Take the data below and extract the lines from the one with "The Blender Python" to the one with "(0.38, 0.30, 0.16))", inclusive, exactly as written.
[Material to process start]
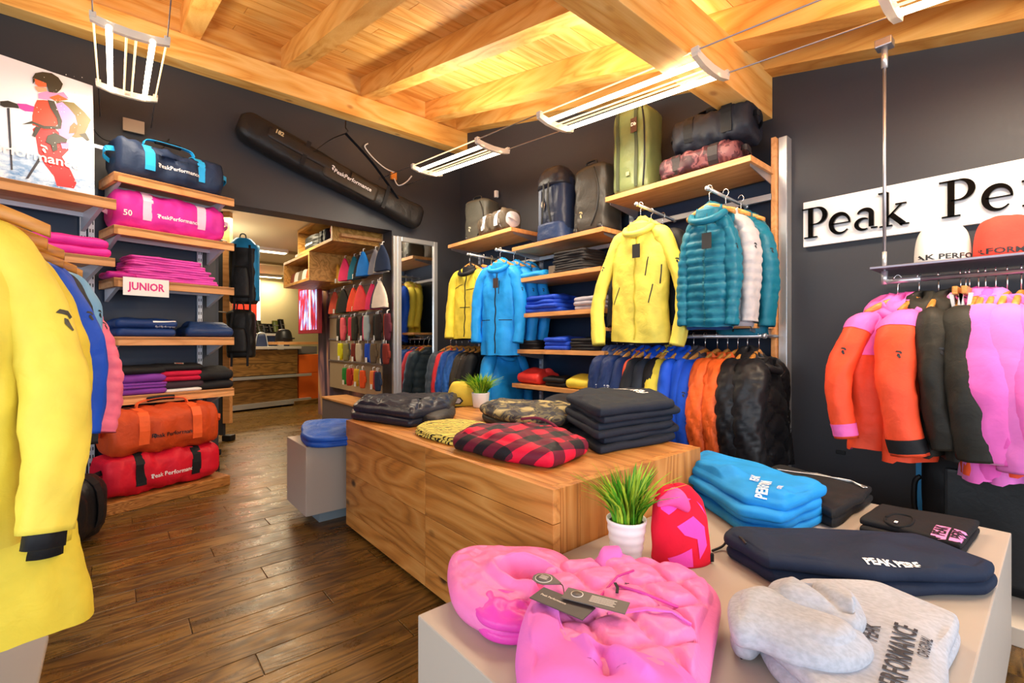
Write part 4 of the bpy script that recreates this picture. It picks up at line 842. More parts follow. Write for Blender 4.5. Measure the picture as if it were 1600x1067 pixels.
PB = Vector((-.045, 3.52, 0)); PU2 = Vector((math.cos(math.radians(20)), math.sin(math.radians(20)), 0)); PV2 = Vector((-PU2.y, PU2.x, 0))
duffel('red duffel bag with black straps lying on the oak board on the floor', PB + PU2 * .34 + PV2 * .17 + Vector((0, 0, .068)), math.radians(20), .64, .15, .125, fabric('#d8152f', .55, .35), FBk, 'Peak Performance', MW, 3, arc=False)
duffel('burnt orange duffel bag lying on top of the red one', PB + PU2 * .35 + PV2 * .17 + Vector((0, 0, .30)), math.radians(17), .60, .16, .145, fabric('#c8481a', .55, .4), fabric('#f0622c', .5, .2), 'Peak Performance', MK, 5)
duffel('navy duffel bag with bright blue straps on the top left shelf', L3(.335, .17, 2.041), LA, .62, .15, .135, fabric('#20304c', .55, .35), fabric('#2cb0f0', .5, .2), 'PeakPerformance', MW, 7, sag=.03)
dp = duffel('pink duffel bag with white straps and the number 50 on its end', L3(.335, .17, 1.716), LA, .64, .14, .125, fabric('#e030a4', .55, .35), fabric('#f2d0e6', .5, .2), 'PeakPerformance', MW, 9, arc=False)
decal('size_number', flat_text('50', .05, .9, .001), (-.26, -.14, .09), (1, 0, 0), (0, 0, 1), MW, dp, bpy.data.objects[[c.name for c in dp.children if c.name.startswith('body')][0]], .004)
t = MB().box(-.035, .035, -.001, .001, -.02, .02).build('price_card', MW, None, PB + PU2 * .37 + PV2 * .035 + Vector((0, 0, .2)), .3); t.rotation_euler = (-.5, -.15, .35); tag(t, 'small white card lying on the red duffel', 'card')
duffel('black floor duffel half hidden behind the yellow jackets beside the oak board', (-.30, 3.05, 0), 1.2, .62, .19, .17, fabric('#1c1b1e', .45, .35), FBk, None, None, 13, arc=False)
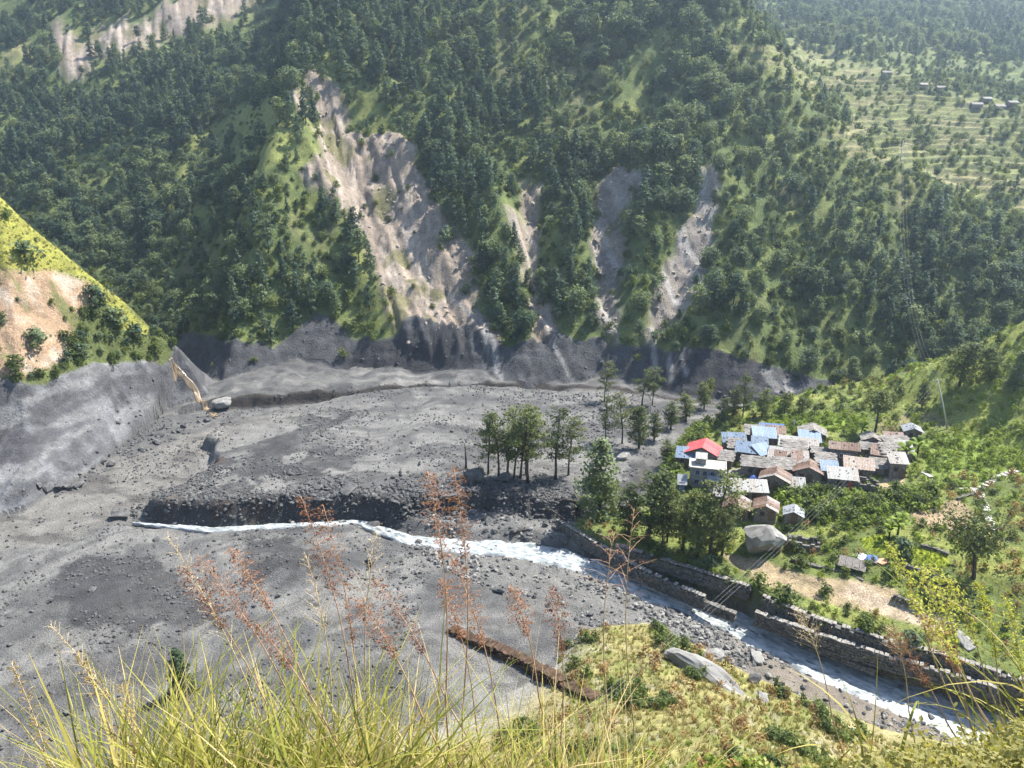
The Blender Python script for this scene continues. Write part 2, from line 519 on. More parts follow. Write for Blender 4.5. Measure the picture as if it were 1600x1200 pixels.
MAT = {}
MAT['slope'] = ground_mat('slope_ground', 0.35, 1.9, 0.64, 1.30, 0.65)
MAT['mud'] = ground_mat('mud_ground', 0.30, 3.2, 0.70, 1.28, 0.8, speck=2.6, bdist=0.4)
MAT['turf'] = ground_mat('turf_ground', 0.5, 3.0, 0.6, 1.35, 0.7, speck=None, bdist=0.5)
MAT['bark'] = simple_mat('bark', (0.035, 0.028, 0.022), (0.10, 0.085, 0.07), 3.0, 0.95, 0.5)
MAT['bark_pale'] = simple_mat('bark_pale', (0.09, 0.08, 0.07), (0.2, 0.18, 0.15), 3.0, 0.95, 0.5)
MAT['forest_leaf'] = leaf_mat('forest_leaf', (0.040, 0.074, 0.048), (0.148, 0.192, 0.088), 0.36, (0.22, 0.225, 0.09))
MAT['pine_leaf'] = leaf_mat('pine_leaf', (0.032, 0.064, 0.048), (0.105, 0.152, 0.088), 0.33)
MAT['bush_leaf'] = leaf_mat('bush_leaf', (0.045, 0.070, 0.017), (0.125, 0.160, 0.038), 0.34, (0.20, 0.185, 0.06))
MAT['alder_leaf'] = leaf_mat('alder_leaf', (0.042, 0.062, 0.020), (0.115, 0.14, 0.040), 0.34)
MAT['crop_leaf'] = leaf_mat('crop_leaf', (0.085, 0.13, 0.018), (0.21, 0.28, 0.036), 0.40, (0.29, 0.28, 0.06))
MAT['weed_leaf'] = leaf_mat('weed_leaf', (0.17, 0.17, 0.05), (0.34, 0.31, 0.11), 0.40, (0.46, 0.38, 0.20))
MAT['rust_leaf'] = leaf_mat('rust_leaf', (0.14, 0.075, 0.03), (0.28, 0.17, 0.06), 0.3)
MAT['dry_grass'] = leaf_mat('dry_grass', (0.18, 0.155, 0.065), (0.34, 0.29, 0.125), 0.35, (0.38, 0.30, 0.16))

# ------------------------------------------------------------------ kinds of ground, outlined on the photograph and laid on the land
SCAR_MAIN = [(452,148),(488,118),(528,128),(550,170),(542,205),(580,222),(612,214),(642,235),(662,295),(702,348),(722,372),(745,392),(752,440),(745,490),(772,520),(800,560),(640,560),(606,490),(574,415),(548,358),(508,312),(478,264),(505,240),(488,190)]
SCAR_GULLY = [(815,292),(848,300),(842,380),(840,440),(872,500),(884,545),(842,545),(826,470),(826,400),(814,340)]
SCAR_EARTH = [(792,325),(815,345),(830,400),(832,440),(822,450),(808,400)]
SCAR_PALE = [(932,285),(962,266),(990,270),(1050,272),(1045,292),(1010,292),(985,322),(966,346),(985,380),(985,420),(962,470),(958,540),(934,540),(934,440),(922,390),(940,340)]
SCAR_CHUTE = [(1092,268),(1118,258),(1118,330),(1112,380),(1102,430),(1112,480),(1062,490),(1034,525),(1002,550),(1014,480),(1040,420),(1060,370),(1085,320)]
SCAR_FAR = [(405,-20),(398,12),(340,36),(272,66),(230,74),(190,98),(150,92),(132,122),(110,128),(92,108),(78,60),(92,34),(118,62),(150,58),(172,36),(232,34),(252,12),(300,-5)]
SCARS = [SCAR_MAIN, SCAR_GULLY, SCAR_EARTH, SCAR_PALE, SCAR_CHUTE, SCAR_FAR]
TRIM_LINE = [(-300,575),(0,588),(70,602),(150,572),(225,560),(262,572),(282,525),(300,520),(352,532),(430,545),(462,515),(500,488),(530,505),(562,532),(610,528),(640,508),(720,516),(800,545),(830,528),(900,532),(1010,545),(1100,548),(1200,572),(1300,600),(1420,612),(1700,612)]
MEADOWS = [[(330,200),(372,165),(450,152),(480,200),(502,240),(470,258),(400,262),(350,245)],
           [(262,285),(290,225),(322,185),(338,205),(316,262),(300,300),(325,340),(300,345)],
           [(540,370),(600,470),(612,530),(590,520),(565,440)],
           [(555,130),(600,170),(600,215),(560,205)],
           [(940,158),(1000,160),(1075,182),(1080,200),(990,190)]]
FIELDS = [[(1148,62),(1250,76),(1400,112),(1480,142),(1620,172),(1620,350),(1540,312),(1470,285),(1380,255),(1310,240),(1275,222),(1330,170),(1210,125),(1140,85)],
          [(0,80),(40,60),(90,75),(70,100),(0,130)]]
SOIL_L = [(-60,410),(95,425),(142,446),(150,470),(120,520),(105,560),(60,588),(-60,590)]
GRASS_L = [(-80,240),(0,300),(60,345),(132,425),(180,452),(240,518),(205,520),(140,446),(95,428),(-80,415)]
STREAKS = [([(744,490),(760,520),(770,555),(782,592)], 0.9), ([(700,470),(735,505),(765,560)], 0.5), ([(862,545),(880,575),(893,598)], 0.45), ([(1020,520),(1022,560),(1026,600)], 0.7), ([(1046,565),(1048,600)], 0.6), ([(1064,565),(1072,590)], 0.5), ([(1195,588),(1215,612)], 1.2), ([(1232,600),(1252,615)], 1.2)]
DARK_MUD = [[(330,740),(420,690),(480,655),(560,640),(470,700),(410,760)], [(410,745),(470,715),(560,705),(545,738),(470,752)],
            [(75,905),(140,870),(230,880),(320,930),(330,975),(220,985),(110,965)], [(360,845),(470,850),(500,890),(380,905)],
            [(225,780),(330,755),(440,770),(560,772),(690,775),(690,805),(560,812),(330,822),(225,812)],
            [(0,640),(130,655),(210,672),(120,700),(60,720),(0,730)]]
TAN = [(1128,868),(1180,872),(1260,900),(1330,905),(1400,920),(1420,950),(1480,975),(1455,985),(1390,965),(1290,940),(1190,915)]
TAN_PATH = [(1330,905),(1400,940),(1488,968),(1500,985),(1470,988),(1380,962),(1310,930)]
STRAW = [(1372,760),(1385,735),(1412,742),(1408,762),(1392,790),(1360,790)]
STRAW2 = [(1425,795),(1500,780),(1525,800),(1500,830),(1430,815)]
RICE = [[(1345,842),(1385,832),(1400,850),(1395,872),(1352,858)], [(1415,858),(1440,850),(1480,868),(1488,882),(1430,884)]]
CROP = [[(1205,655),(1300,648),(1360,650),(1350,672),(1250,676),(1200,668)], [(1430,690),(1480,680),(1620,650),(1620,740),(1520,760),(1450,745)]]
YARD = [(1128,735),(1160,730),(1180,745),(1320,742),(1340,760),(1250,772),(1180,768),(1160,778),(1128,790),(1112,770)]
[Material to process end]
Full solution:
The Blender Python script for this scene continues. Write part 2, from line 519 on. More parts follow. Write for Blender 4.5. Measure the picture as if it were 1600x1200 pixels.
MAT = {}
MAT['slope'] = ground_mat('slope_ground', 0.35, 1.9, 0.64, 1.30, 0.65)
MAT['mud'] = ground_mat('mud_ground', 0.30, 3.2, 0.70, 1.28, 0.8, speck=2.6, bdist=0.4)
MAT['turf'] = ground_mat('turf_ground', 0.5, 3.0, 0.6, 1.35, 0.7, speck=None, bdist=0.5)
MAT['bark'] = simple_mat('bark', (0.035, 0.028, 0.022), (0.10, 0.085, 0.07), 3.0, 0.95, 0.5)
MAT['bark_pale'] = simple_mat('bark_pale', (0.09, 0.08, 0.07), (0.2, 0.18, 0.15), 3.0, 0.95, 0.5)
MAT['forest_leaf'] = leaf_mat('forest_leaf', (0.040, 0.074, 0.048), (0.148, 0.192, 0.088), 0.36, (0.22, 0.225, 0.09))
MAT['pine_leaf'] = leaf_mat('pine_leaf', (0.032, 0.064, 0.048), (0.105, 0.152, 0.088), 0.33)
MAT['bush_leaf'] = leaf_mat('bush_leaf', (0.045, 0.070, 0.017), (0.125, 0.160, 0.038), 0.34, (0.20, 0.185, 0.06))
MAT['alder_leaf'] = leaf_mat('alder_leaf', (0.042, 0.062, 0.020), (0.115, 0.14, 0.040), 0.34)
MAT['crop_leaf'] = leaf_mat('crop_leaf', (0.085, 0.13, 0.018), (0.21, 0.28, 0.036), 0.40, (0.29, 0.28, 0.06))
MAT['weed_leaf'] = leaf_mat('weed_leaf', (0.17, 0.17, 0.05), (0.34, 0.31, 0.11), 0.40, (0.46, 0.38, 0.20))
MAT['rust_leaf'] = leaf_mat('rust_leaf', (0.14, 0.075, 0.03), (0.28, 0.17, 0.06), 0.3)
MAT['dry_grass'] = leaf_mat('dry_grass', (0.18, 0.155, 0.065), (0.34, 0.29, 0.125), 0.35, (0.38, 0.30, 0.16))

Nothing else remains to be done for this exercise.